Your instructions
Return a copy of each line that holds the string "this".

The data

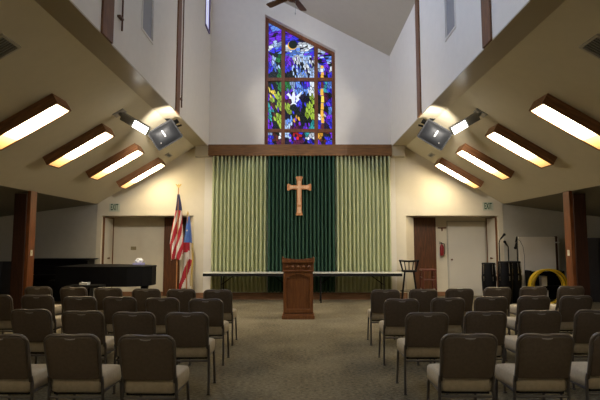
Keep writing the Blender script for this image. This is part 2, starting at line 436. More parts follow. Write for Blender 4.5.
# colour plan, one list per light: (x across 0..1, height 0..1 from the bottom of the light, colour)
PLAN = {
 (0, 0): [(.2, .5, 'blue'), (.25, .85, 'pale'), (.5, .4, 'brown'), (.6, .7, 'brown'), (.8, .85, 'white'), (.85, .3, 'plum'), (.45, .15, 'dark'), (.15, .15, 'blue')],
 (0, 1): [(.15, .95, 'dark'), (.35, .85, 'dark'), (.3, .74, 'yellow'), (.75, .72, 'yg'), (.9, .6, 'yg'), (.75, .5, 'yg'), (.15, .6, 'yg'), (.1, .42, 'cyan'), (.15, .3, 'cyan'), (.45, .5, 'brown'), (.45, .3, 'brown'), (.8, .35, 'dark'), (.8, .18, 'yg'), (.7, .25, 'yg'), (.15, .08, 'violet'), (.5, .1, 'dark'), (.9, .9, 'green'), (.6, .85, 'dark')],
 (0, 2): [(.3, .93, 'sky'), (.1, .9, 'blue'), (.4, .78, 'violet'), (.8, .75, 'violet'), (.2, .65, 'violet'), (.6, .6, 'pale'), (.2, .56, 'white'), (.8, .52, 'sky'), (.5, .5, 'blue'), (.15, .35, 'violet'), (.15, .2, 'blue'), (.4, .33, 'pale'), (.5, .2, 'sky'), (.75, .35, 'green'), (.7, .2, 'pale'), (.8, .12, 'green'), (.35, .08, 'dark'), (.6, .44, 'dark'), (.9, .28, 'dark')],
 (1, 0): [(.15, .75, 'pale'), (.1, .3, 'ink'), (.3, .5, 'violet'), (.44, .72, 'red'), (.38, .8, 'red'), (.55, .35, 'plum'), (.68, .75, 'cyan'), (.72, .55, 'white'), (.92, .75, 'white'), (.9, .3, 'blue'), (.3, .15, 'plum'), (.75, .2, 'ink')],
 (1, 1): [(.1, .9, 'green'), (.3, .93, 'pale'), (.48, .9, 'sky'), (.65, .85, 'sky'), (.88, .92, 'white'), (.93, .8, 'white'), (.7, .95, 'blue'), (.1, .72, 'violet'), (.52, .55, 'blue'), (.62, .6, 'ink'), (.35, .42, 'dark'), (.55, .35, 'dark'), (.5, .2, 'dark'), (.8, .62, 'ink'), (.95, .6, 'yg'), (.85, .45, 'yg'), (.93, .35, 'yg'), (.78, .33, 'yg'), (.05, .45, 'yg'), (.25, .35, 'yg'), (.1, .6, 'plum'), (.1, .2, 'sky'), (.2, .08, 'pale'), (.05, .3, 'ink'), (.6, .18, 'yg'), (.42, .22, 'gold'), (.75, .12, 'dark'), (.95, .1, 'cyan'), (.35, .08, 'plum'), (.65, .04, 'violet'), (.7, .45, 'dark'), (.3, .25, 'dark')],
 (1, 2): [(.12, .95, 'violet'), (.1, .82, 'blue'), (.35, .8, 'blue'), (.1, .64, 'white'), (.55, .68, 'white'), (.75, .62, 'white'), (.4, .57, 'sky'), (.15, .53, 'sky'), (.8, .52, 'sky'), (.5, .5, 'pale'), (.9, .56, 'blue'), (.12, .42, 'violet'), (.2, .3, 'violet'), (.08, .22, 'blue'), (.4, .4, 'white'), (.55, .33, 'pale'), (.75, .4, 'pale'), (.9, .35, 'white'), (.35, .2, 'pale'), (.55, .15, 'sky'), (.75, .2, 'white'), (.9, .15, 'pale'), (.25, .1, 'dark'), (.6, .25, 'dark'), (.85, .28, 'sky'), (.15, .08, 'dark'), (.45, .08, 'pale')],
 (2, 0): [(.25, .7, 'gold'), (.35, .4, 'brown'), (.15, .25, 'violet'), (.65, .6, 'blue'), (.85, .8, 'violet'), (.75, .25, 'blue'), (.5, .85, 'brown'), (.95, .3, 'sky')],
 (2, 1): [(.08, .9, 'blue'), (.06, .6, 'ink'), (.5, .85, 'cyan'), (.75, .85, 'sky'), (.95, .8, 'blue'), (.55, .65, 'plum'), (.9, .55, 'blue'), (.85, .4, 'sky'), (.55, .4, 'dark'), (.15, .28, 'white'), (.7, .2, 'violet'), (.9, .15, 'blue'), (.1, .1, 'blue'), (.6, .5, 'blue'), (.08, .42, 'dark'), (.5, .1, 'ink'), (.88, .68, 'dark')],
 (2, 2): [(.15, .9, 'white'), (.3, .8, 'pale'), (.55, .75, 'dark'), (.7, .62, 'sky'), (.85, .55, 'pale'), (.4, .55, 'blue'), (.15, .55, 'ink'), (.65, .35, 'violet'), (.6, .2, 'violet'), (.9, .25, 'white'), (.15, .3, 'pale'), (.45, .25, 'sky'), (.1, .12, 'blue'), (.9, .08, 'blue'), (.45, .08, 'dark')],
}
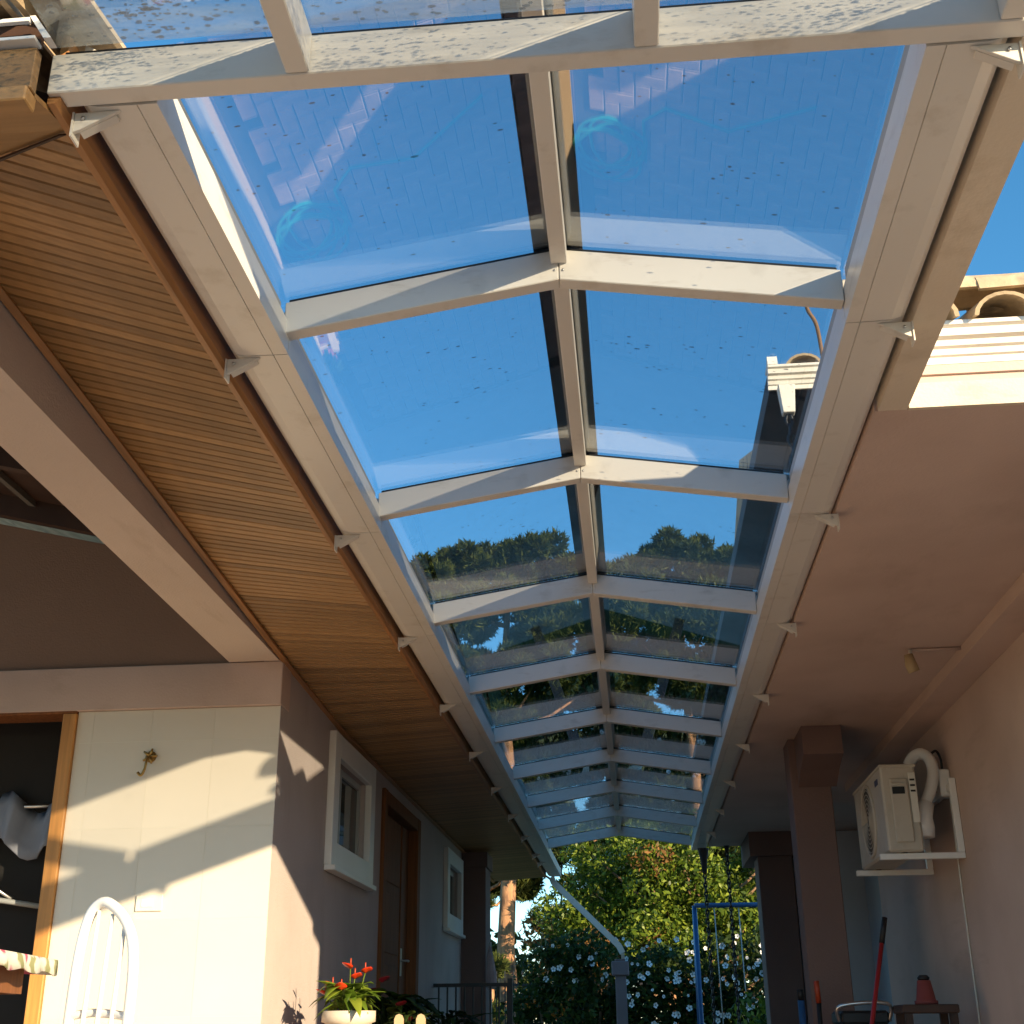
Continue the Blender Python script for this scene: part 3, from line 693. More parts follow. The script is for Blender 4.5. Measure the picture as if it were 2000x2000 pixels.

Written answer
Keep writing the Blender script for this image. This is part 2, starting at line 436. More parts follow. Write for Blender 4.5.
Continue the Blender Python script for this scene: part 3, from line 693. More parts follow. The script is for Blender 4.5. Measure the picture as if it were 2000x2000 pixels.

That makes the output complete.